OSCE monitors made multiple attempts to enter Crimea during the height of the crisis when pro-Russian militias took control of the region. But armed men at the borders turned them back.

Claims on Crimea

Ukraine, the United States and other Western powers maintain that the Black Sea peninsula is still a part of Ukraine.

"We must not allow a new division of Europe," German Foreign Minister Frank-Walter Steinmeier said Saturday in Kiev, where he met with with Ukrainian Prime Minister Arseniy Yatsenyuk and acting President Oleksandr Turchinov.

Russia insists that its actions are legitimate.

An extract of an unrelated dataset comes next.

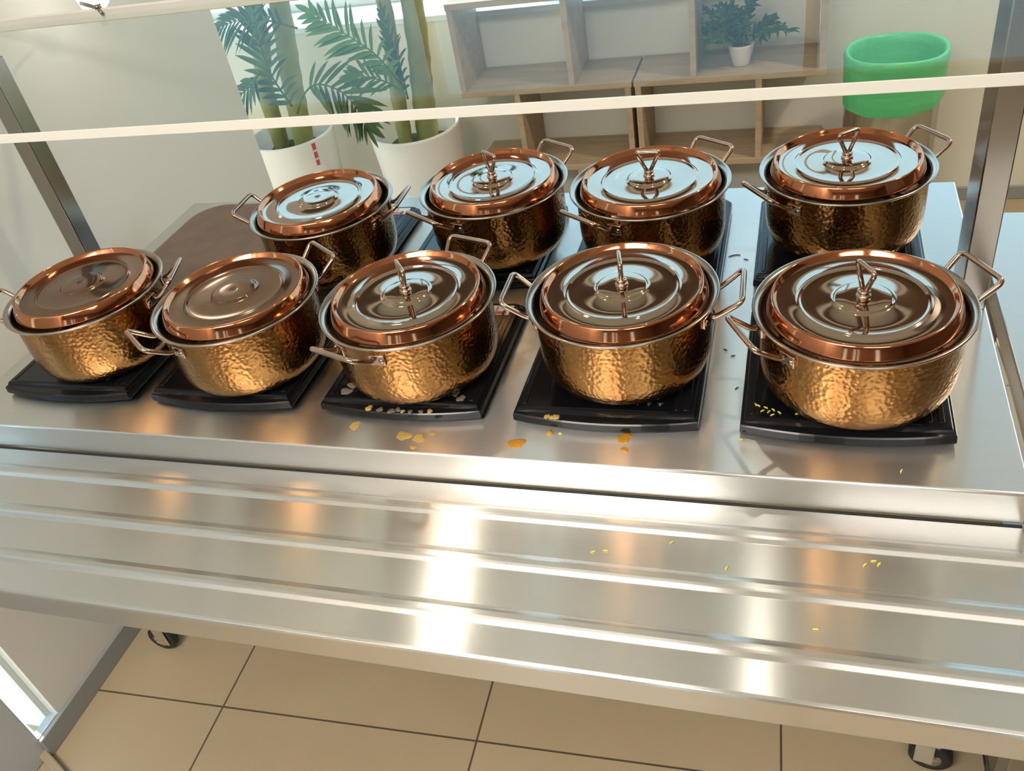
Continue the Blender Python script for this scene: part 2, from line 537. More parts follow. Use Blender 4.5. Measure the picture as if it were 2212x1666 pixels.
tag(MB().box(-4.2, 4.0, YB - 0.012, YB, 0, 0.05, 0.002).build('baseboard_back', M['skirting']), kind='structure')

# back window: sill, frame, panes
win = MB()
for x in (-3.0, -1.5, 0.0, 1.6, 3.15):
    win.box(x, x + 0.05, YB + 0.24, YB + 0.29, 0.812, 2.32, 0.003)
win.box(-3.0, 3.2, YB + 0.24, YB + 0.29, 2.27, 2.32, 0.003)
win.box(-3.0, 3.2, YB + 0.24, YB + 0.29, 0.812, 0.845, 0.003)
w1 = win.build('window_1', M['white_pot']); tag(w1, kind='structure')
MB().box(-3.0, 3.2, YB - 0.008, YB + 0.30, 0.79, 0.812, 0.003).build('window_sill', M['white_sill'], w1)
MB().box(-3.0, 3.2, YB + 0.262, YB + 0.268, 0.845, 2.27).build('window_pane', M['window_glass'], w1)

# grey door on the left with a slim glazed sidelight next to the wall
d = MB()
d.box(XL - 0.026, XL - 0.004, 0.42, 0.662, 0.0, 2.15, 0.004)
d.box(XL - 0.09, XL - 0.02, -0.95, -0.83, 0.0, 2.15, 0.004)
d.box(XL - 0.06, XL - 0.02, -0.83, 0.42, 0.0, 2.15, 0.004)
d.box(XL - 0.026, XL - 0.004, 0.662, 0.725, 0.0, 0.056)
d1 = d.build('door_1', M['grey_frame']); tag(d1, kind='structure')
MB().box(XL - 0.121, XL - 0.026, 0.713, 0.7245, 0.0, 2.15).build('door_jamb', M['white_pot'], d1)
MB().box(XL - 0.018, XL - 0.012, 0.662, 0.725, 0.056, 2.15).build('sidelight_pane', M['window_glass'], d1)
MB().tube([(XL + 0.02, 0.585, 0.012), (XL + 0.02, 0.45, 0.012)], 0.010).tube([(XL + 0.02, 0.585, 0.012), (XL - 0.01, 0.585, 0.012)], 0.008).build('floor_bolt', M['chrome'], d1)
MB().obox((XL + 0.035, 0.632, 0.011), (0.065, 0.010, 0.011), Matrix.Rotation(math.radians(-24), 3, 'Z'), 0.004).build('door_threshold', M['beige'], d1)

# ------------------------------------------------------------------ ceiling lights
def downlight(x, y, power, label, sz=0.17, col=(1.0, 0.92, 0.80)):
    t = empty('ceiling_light', (x, y, ZC))
    tag(t, label, 'ceiling light', 'round ceiling downlights')
    MB().lathe([(sz / 2 + 0.02, 0), (sz / 2 + 0.02, -0.012), (sz / 2, -0.014), (sz / 2, -0.004), (0, -0.004)], 40).build('trim_ring', M['white_pot'], t)
    MB().lathe([(sz / 2 - 0.002, -0.006), (0, -0.006)], 40).build('diffuser', M['lamp'], t)
    ld = bpy.data.lights.new('ceiling_light_lamp', 'AREA')
    ld.shape = 'DISK'; ld.size = sz; ld.energy = power; ld.color = col
    lo = bpy.data.objects.new('ceiling_light_lamp', ld); COL.objects.link(lo)
    lo.location = (0, 0, -0.02); lo.parent = t


def panel(x, y, power, label):  # unseen panel added as fill light for the tray, floor and left wall
    t = empty('fill_panel', (x, y, ZC))
    tag(t, label, 'ceiling light', 'added ceiling fill light panels')
    MB().box(-0.6, 0.6, -0.3, 0.3, -0.014, 0.0, 0.002).build('frame', M['white_pot'], t)
    MB().box(-0.58, 0.58, -0.28, 0.28, -0.016, -0.0142).build('diffuser', M['panel'], t)
    ld = bpy.data.lights.new('fill_panel_lamp', 'AREA')
    ld.shape = 'RECTANGLE'; ld.size = 1.16; ld.size_y = 0.56; ld.energy = power; ld.color = (1.0, 0.95, 0.88)
    lo = bpy.data.objects.new('fill_panel_lamp', ld); COL.objects.link(lo)
    lo.location = (0, 0, -0.02); lo.parent = t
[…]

Crimea had belonged to Russia until 1954, when it was given to Ukraine.

The region also has a majority ethnic Russian population and other long historical ties to Russia.

Russia's Black Sea Fleet is based in the Crimean city of Sevastopol, making it strategically important to Moscow.

East-West split

Moscow has doggedly pursued its own course even as Western leaders have denounced its actions as violations of Ukraine's sovereignty and a breach of international law.

U.S. President Barack Obama plans to meet with leaders of the G7 group of industrialized nations next week to discuss Ukraine.

Russia has been excluded from the talks on the sidelines of a nuclear summit in the Netherlands.

A planned EU-Russia summit has also been canceled, as the West seeks to increase Moscow's isolation over its actions in Ukraine.

EU leaders imposed a new round of sanctions against 12 individuals last week, bringing the total number of people facing EU asset freezes and travel bans to 33.

The United States announced its own new round of sanctions last week against 20 individuals and a bank which U.S. officials say is linked to Putin and senior Russian officials. Washington had already announced sanctions on 11 individuals.

The United States is keeping a wary eye on the large-scale drills Russia's military are conducting near Ukraine's eastern border with the country.

"The Russians have stated that they are intending military exercises," said National Security Adviser Susan Rice said. But Washington is skeptical, given recent actions, she said.